路線バスで野菜運ぶとなぜか「乗客が増える」ワケ 神姫バス「貨客混載」でわかった多方面への効果
神姫バスが行っている貨客混載事業の特徴は、間に物流業者が介在しないという点である。一度に積み込める荷物の量に限りがあるためJAが取りまとめたうえで、青果物の生産者がバスに直接積み込み、荷卸しは販売所のJAスタッフが行う。これにより、カゴ1個あたり200円または250円(大きさによって異なる)という低廉な運賃での実施が可能となった。ちなみに、運賃はJAが仲立ちする形で神姫バスに支払っている。
生産者やJAにもメリット大
また、生産者にとっては青果物を自分で販売所に持ち込む必要がなくなる。道幅が狭い箇所もある山道を、片道20~30分かけて運転するというのは、特に高齢の生産者にとって小さくない負担だ。実際、運転への不安から「作っても出荷できないため、青果物を作れない」という声があり、貨客混載事業の開始が引き金となって生産を再開した人もいるという。

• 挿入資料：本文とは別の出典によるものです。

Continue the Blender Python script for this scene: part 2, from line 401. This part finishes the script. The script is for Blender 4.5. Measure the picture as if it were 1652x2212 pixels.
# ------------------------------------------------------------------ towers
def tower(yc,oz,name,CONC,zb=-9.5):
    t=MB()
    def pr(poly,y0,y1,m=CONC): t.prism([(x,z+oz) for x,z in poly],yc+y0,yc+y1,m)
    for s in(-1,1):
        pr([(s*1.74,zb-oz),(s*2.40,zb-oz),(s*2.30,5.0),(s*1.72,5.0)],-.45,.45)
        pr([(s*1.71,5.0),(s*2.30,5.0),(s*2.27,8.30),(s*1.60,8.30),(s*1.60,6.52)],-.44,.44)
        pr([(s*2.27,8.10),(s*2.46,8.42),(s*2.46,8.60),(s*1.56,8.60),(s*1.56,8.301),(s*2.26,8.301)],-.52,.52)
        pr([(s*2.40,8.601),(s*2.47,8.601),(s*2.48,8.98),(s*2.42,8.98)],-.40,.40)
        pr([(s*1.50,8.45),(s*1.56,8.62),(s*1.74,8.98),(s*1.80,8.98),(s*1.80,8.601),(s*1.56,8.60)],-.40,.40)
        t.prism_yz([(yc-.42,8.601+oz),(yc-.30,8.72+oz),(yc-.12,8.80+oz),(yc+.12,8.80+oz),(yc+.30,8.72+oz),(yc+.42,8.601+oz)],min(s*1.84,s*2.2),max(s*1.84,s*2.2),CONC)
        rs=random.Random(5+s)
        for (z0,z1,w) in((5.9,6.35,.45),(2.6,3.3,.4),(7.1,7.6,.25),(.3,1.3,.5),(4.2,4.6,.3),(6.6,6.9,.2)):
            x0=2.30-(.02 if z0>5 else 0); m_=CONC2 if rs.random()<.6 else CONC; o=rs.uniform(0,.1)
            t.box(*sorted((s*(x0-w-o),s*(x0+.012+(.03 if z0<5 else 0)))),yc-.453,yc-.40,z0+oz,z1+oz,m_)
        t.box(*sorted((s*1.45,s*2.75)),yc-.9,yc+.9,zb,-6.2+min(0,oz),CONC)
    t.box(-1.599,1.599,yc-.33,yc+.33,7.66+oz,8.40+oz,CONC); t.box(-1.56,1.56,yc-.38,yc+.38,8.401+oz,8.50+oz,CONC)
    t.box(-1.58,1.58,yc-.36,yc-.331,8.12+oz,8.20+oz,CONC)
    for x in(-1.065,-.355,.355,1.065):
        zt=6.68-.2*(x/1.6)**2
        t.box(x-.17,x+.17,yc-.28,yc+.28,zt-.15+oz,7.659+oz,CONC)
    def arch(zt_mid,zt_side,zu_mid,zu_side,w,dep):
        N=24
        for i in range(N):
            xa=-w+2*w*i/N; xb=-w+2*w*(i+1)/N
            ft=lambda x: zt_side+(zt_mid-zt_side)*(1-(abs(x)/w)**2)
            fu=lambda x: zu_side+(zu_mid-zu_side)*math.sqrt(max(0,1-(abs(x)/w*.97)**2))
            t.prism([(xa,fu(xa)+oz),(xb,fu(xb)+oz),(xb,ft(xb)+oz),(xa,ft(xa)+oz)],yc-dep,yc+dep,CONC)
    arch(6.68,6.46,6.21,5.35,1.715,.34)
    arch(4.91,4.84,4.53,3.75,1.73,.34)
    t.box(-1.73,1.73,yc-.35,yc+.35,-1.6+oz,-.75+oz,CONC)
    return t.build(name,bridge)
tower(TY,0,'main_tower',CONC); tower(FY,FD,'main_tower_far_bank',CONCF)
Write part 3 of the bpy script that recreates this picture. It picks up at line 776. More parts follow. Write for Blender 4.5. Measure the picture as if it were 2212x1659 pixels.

JAにとってもメリットは大きい。JAのパートナーである生産者が増えるというのもあるが、これまでは生産者からの納品が朝だけだったため、昼過ぎには品薄になってしまうという問題もあった。バスで運ばれた野菜は12時前に店頭に並べられるので、ちょうどよいタイミングとなる。運賃収入が得られる神姫バスのメリットは、言わずもがなだ。